Today I plan to look out the bathroom window at the concrete steps to nowhere and see if the snake the bug man told me about is napping there in the sun. He said it was about a yard long and showed me by spreading his hands apart and then he said, "It's just a regular garden snake." He said he saw another one poke its head up out of the hole in the steps when he came out of the crawl space underneath the house. "I saw a rodent nest down in the crawl space but it looked pretty old. Probably the snakes have cleaned them out," he said. I called my husband to tell him about the snakes. I knew he'd be tickled.
I thought my sons would like to know about them, too, except I predicted Sam would refuse to leave the house again for fear of getting bit. But he just said, "Black snakes? Those are the good kind," and let it go.
I took a picture of one of them from the bathroom window yesterday. Its head was up as though it was listening. I think if I'd tried to sneak up on it from the back door it probably would've been long gone by the time I got around the corner. When I looked at the picture in iPhoto it looked larger than I imagined and smaller, too.
Steve says that a woman at work, Linda, told him that if you try to corner a black snake it will sometimes shake the very tip of its tail in the leaves to simulate a rattlesnake's rattle to try to scare you off. Part of me wants to see and hear this and part of me is convinced that the snake will chase me.

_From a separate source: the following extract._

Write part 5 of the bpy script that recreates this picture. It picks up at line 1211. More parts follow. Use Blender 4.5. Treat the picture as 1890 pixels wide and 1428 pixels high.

I remember a story that my dad used to tell me about when he was a boy and he and some friends convinced a boy to take a whip like stick and snap it at a nest of dozing blue racer snakes. "They came right after him and he was running so fast to get away that he got clear across the creek without getting his feet wet!" said Dad, chuckling. I could see the sun coming through the bright green leaves and smell the warm dirt along the path when he'd tell that story. I could see the boys, barefoot at the creek and I could hear the way they talked and the casual setting up of a friend to go do something that probably wouldn't kill him but would definitely give him something to remember the day by.